Raw records:
- - - -

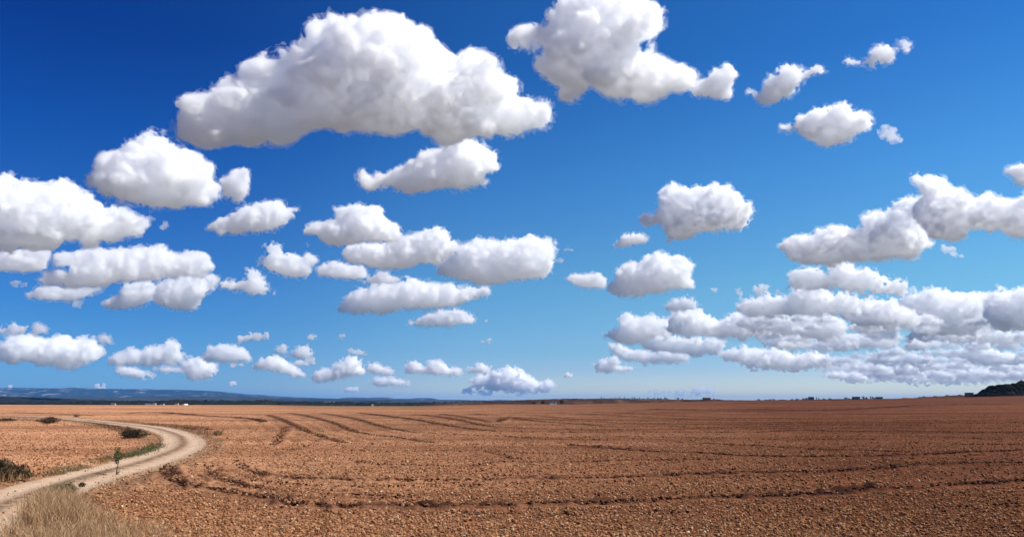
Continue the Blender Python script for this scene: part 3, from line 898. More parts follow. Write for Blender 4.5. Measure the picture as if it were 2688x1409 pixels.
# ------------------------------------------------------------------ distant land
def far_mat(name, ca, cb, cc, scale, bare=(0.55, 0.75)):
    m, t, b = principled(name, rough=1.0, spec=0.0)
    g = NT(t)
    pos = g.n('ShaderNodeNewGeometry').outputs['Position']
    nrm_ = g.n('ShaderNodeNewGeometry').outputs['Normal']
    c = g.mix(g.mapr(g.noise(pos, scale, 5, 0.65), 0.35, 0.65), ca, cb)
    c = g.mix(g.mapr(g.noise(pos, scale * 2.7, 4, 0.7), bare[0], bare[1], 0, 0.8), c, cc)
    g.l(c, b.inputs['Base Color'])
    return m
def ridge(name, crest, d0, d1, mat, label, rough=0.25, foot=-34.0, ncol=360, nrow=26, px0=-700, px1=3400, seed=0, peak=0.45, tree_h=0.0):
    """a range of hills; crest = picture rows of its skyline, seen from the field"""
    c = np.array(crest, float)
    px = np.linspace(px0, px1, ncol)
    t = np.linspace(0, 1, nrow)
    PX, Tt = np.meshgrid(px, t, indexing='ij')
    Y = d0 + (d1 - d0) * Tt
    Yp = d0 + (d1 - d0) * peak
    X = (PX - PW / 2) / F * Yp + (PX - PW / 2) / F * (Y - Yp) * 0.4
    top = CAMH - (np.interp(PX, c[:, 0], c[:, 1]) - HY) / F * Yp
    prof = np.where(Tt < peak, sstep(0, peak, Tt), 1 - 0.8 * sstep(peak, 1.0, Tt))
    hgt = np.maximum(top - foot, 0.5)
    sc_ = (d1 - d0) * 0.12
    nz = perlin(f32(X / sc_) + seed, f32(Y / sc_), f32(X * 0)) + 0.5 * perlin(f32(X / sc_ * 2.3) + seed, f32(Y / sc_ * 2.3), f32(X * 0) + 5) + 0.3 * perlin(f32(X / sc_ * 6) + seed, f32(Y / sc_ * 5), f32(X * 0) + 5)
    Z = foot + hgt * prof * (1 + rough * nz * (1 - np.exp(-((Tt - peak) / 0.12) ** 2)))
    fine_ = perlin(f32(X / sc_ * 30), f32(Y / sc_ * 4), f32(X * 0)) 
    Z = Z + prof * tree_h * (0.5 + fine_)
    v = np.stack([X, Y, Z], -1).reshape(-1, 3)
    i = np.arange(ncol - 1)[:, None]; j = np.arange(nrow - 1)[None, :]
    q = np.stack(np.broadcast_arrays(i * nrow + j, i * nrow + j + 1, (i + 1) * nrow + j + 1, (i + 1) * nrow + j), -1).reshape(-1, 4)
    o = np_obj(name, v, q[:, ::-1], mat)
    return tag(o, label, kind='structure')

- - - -

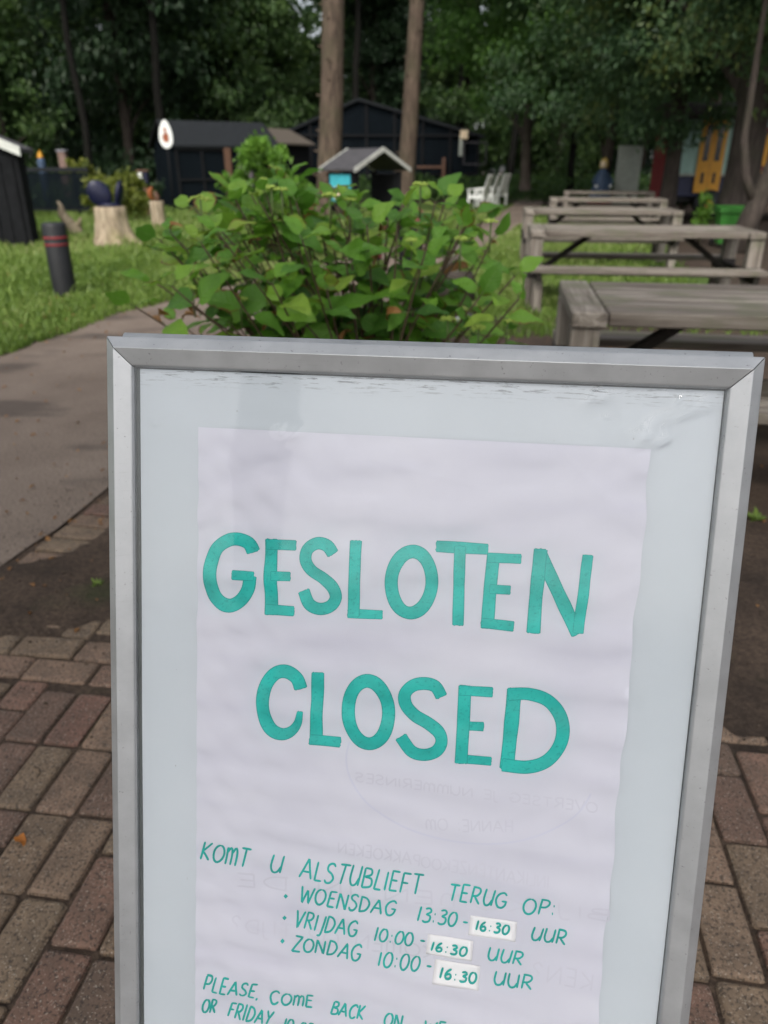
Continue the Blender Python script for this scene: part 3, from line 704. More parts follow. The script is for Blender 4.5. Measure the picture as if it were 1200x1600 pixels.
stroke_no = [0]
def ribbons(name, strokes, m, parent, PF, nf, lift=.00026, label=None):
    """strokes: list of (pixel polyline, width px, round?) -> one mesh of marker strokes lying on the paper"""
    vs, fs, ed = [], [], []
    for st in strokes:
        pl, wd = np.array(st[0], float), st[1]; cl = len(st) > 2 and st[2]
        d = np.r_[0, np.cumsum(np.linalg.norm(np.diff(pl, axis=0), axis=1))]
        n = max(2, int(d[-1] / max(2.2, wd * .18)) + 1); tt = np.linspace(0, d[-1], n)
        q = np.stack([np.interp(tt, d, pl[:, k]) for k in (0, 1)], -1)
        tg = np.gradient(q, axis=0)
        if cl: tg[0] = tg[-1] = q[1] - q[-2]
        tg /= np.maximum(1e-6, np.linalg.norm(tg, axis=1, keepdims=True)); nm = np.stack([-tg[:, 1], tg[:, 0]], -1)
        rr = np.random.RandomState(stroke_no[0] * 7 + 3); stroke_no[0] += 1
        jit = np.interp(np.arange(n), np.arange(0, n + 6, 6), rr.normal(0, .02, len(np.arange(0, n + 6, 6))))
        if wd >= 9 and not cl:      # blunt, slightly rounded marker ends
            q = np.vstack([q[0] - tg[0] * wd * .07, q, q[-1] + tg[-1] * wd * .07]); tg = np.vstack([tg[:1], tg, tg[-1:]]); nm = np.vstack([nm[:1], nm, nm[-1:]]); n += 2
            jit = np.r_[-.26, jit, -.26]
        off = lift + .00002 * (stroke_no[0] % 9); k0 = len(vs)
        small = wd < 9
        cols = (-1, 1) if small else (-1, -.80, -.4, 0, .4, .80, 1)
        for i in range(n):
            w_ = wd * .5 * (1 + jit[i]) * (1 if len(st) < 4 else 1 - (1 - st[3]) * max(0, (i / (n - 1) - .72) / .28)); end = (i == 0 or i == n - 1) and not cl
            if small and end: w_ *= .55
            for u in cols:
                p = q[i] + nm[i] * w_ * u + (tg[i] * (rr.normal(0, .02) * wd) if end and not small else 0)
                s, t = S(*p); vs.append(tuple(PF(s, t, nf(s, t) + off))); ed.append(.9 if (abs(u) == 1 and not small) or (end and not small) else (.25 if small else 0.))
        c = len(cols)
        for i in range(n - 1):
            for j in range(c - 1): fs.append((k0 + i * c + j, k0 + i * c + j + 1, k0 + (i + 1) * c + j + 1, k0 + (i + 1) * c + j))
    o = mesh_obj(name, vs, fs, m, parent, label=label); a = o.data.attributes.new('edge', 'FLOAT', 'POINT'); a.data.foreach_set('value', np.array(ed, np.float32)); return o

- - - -

PROBLEM TO WORK ON —
Tally how many lines of the material contain the word "were". The answer must be the number and nothing else.

EXERCISE OUTPUT —
2